**Task objective**
Return the listing below verbatim. Pictures do not belong in the copy.

+++ Information supplied

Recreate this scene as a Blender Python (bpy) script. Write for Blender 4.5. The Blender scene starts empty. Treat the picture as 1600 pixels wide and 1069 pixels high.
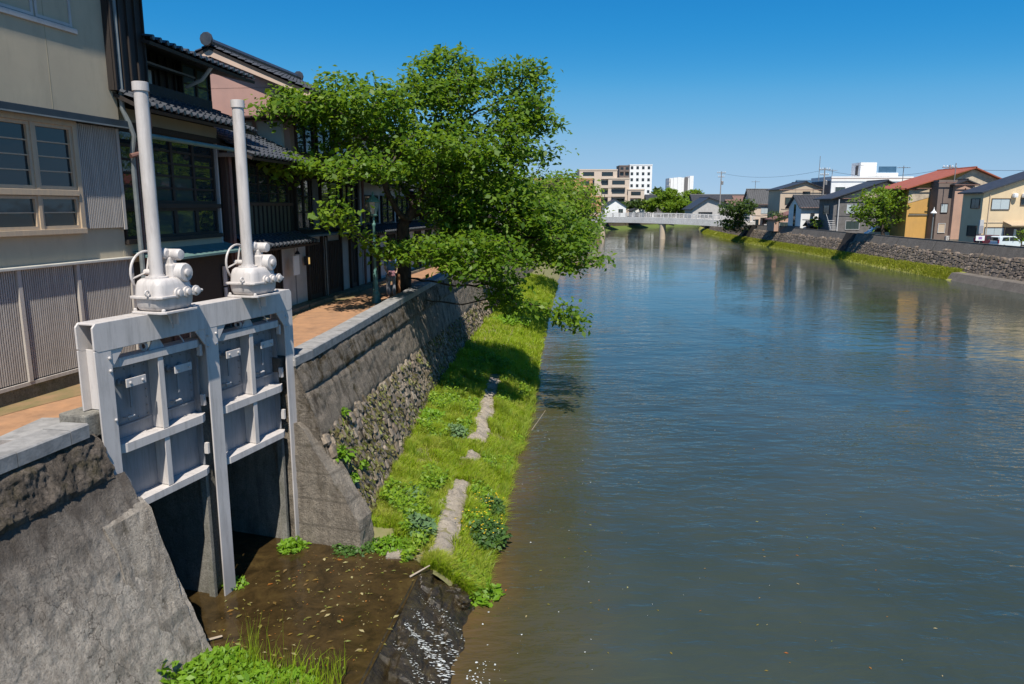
import bpy, bmesh, math, random
import numpy as np
from mathutils import Vector, Matrix, noise, kdtree
R = math.radians
random.seed(11); rng = np.random.default_rng(11)
scene = bpy.context.scene
# ------------------------------------------------------------------ camera
EYE = 7.7                      # eye height over the river, standing on a bridge
F, CX, CY, PIT = 1150.0, 800.0, 534.5, math.atan(211 / 1150)
cd = bpy.data.cameras.new('camera'); cam = bpy.data.objects.new('camera', cd)
scene.collection.objects.link(cam); scene.camera = cam
cam.location = (0, 0, EYE); cam.rotation_euler = (math.pi / 2 - PIT, 0, 0)
cd.sensor_width = 36; cd.lens = F / 1600 * 36; cd.clip_start = .1; cd.clip_end = 6000
# ------------------------------------------------------------------ sky and sun
SUN_EL, SUN_AZ = R(58), R(4)  # sun stands behind the camera, a little to the right
to_sun = Vector((math.cos(SUN_EL) * math.sin(SUN_AZ), -math.cos(SUN_EL) * math.cos(SUN_AZ), math.sin(SUN_EL)))
world = bpy.data.worlds.new('World'); scene.world = world; world.use_nodes = True
wn = world.node_tree; bg = wn.nodes['Background']
sky = wn.nodes.new('ShaderNodeTexSky'); sky.sky_type = 'NISHITA'; sky.sun_disc = False
sky.sun_elevation = SUN_EL; sky.sun_rotation = math.pi - SUN_AZ
sky.altitude = 0; sky.air_density = .5; sky.dust_density = 0; sky.ozone_density = 6.0
def vscale(k, src):          # one even colour grade over the whole sky, as the photograph is graded
    n = wn.nodes.new('ShaderNodeVectorMath'); n.operation = 'SCALE'; n.inputs[3].default_value = k; wn.links.new(src, n.inputs[0]); return n.outputs[0]
cv = wn.nodes.new('ShaderNodeRGBCurve')
for ci, pts in enumerate(([(0, 0), (.04, .012), (.09, .02), (.115, .04), (.163, .12), (.273, .26), (.44, .34), (.56, .37), (1, .5)], [(0, 0), (.1, .13), (.177, .235), (.22, .285), (.305, .385), (.47, .475), (.66, .52), (1, .6)], [(0, 0), (.2, .36), (.372, .57), (.45, .62), (.578, .675), (.76, .70), (1, .74)])):
    c_ = cv.mapping.curves[ci]; c_.points[0].location = pts[0]; c_.points[1].location = pts[-1]
    for p_ in pts[1:-1]: c_.points.new(*p_)
cv.mapping.update()
wn.links.new(vscale(.1, sky.outputs[0]), cv.inputs['Color']); wn.links.new(vscale(10, cv.outputs[0]), bg.inputs[0]); bg.inputs[1].default_value = .085
sd = bpy.data.lights.new('sun', 'SUN'); sd.energy = 5.0; sd.angle = R(.5); sd.color = (1, .94, .84)
sun = bpy.data.objects.new('sun', sd); scene.collection.objects.link(sun)
sun.rotation_euler = to_sun.to_track_quat('Z', 'Y').to_euler()
scene.view_settings.view_transform = 'Standard'; scene.view_settings.look = 'None'
scene.view_settings.exposure = 0.36; scene.view_settings.gamma = 1
scene.cycles.max_bounces = 6; scene.cycles.transparent_max_bounces = 6

# ------------------------------------------------------------------ measuring helpers
def ray(px, py):
    a, b = (px - CX) / F, (py - CY) / F
    c, s = math.cos(PIT), math.sin(PIT)
    fw = c - b * s
    return a / fw, -(s + b * c) / fw        # dx/dy , dz/dy
def atY(px, py, Y): a, b = ray(px, py); return Vector((a * Y, Y, EYE + b * Y))
def atZ(px, py, z): a, b = ray(px, py); Y = (z - EYE) / b; return Vector((a * Y, Y, z))
def interp(tab, y):
    if y <= tab[0][0]: (a, b), (c, d) = tab[0], tab[1]
    elif y >= tab[-1][0]: (a, b), (c, d) = tab[-2], tab[-1]
    else:
        for k in range(len(tab) - 1):
            if tab[k][0] <= y <= tab[k + 1][0]: (a, b), (c, d) = tab[k], tab[k + 1]; break
    return b + (d - b) * (y - a) / (c - a)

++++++

**Exercise answer**
Recreate this scene as a Blender Python (bpy) script. Write for Blender 4.5. The Blender scene starts empty. Treat the picture as 1600 pixels wide and 1069 pixels high.
import bpy, bmesh, math, random
import numpy as np
from mathutils import Vector, Matrix, noise, kdtree
R = math.radians
random.seed(11); rng = np.random.default_rng(11)
scene = bpy.context.scene
# ------------------------------------------------------------------ camera
EYE = 7.7                      # eye height over the river, standing on a bridge
F, CX, CY, PIT = 1150.0, 800.0, 534.5, math.atan(211 / 1150)
cd = bpy.data.cameras.new('camera'); cam = bpy.data.objects.new('camera', cd)
scene.collection.objects.link(cam); scene.camera = cam
cam.location = (0, 0, EYE); cam.rotation_euler = (math.pi / 2 - PIT, 0, 0)
cd.sensor_width = 36; cd.lens = F / 1600 * 36; cd.clip_start = .1; cd.clip_end = 6000
# ------------------------------------------------------------------ sky and sun
SUN_EL, SUN_AZ = R(58), R(4)  # sun stands behind the camera, a little to the right
to_sun = Vector((math.cos(SUN_EL) * math.sin(SUN_AZ), -math.cos(SUN_EL) * math.cos(SUN_AZ), math.sin(SUN_EL)))
world = bpy.data.worlds.new('World'); scene.world = world; world.use_nodes = True
wn = world.node_tree; bg = wn.nodes['Background']
sky = wn.nodes.new('ShaderNodeTexSky'); sky.sky_type = 'NISHITA'; sky.sun_disc = False
sky.sun_elevation = SUN_EL; sky.sun_rotation = math.pi - SUN_AZ
sky.altitude = 0; sky.air_density = .5; sky.dust_density = 0; sky.ozone_density = 6.0
def vscale(k, src):          # one even colour grade over the whole sky, as the photograph is graded
    n = wn.nodes.new('ShaderNodeVectorMath'); n.operation = 'SCALE'; n.inputs[3].default_value = k; wn.links.new(src, n.inputs[0]); return n.outputs[0]
cv = wn.nodes.new('ShaderNodeRGBCurve')
for ci, pts in enumerate(([(0, 0), (.04, .012), (.09, .02), (.115, .04), (.163, .12), (.273, .26), (.44, .34), (.56, .37), (1, .5)], [(0, 0), (.1, .13), (.177, .235), (.22, .285), (.305, .385), (.47, .475), (.66, .52), (1, .6)], [(0, 0), (.2, .36), (.372, .57), (.45, .62), (.578, .675), (.76, .70), (1, .74)])):
    c_ = cv.mapping.curves[ci]; c_.points[0].location = pts[0]; c_.points[1].location = pts[-1]
    for p_ in pts[1:-1]: c_.points.new(*p_)
cv.mapping.update()
wn.links.new(vscale(.1, sky.outputs[0]), cv.inputs['Color']); wn.links.new(vscale(10, cv.outputs[0]), bg.inputs[0]); bg.inputs[1].default_value = .085
sd = bpy.data.lights.new('sun', 'SUN'); sd.energy = 5.0; sd.angle = R(.5); sd.color = (1, .94, .84)
sun = bpy.data.objects.new('sun', sd); scene.collection.objects.link(sun)
sun.rotation_euler = to_sun.to_track_quat('Z', 'Y').to_euler()
scene.view_settings.view_transform = 'Standard'; scene.view_settings.look = 'None'
scene.view_settings.exposure = 0.36; scene.view_settings.gamma = 1
scene.cycles.max_bounces = 6; scene.cycles.transparent_max_bounces = 6

# ------------------------------------------------------------------ measuring helpers
def ray(px, py):
    a, b = (px - CX) / F, (py - CY) / F
    c, s = math.cos(PIT), math.sin(PIT)
    fw = c - b * s
    return a / fw, -(s + b * c) / fw        # dx/dy , dz/dy
def atY(px, py, Y): a, b = ray(px, py); return Vector((a * Y, Y, EYE + b * Y))
def atZ(px, py, z): a, b = ray(px, py); Y = (z - EYE) / b; return Vector((a * Y, Y, z))
def interp(tab, y):
    if y <= tab[0][0]: (a, b), (c, d) = tab[0], tab[1]
    elif y >= tab[-1][0]: (a, b), (c, d) = tab[-2], tab[-1]
    else:
        for k in range(len(tab) - 1):
            if tab[k][0] <= y <= tab[k + 1][0]: (a, b), (c, d) = tab[k], tab[k + 1]; break
    return b + (d - b) * (y - a) / (c - a)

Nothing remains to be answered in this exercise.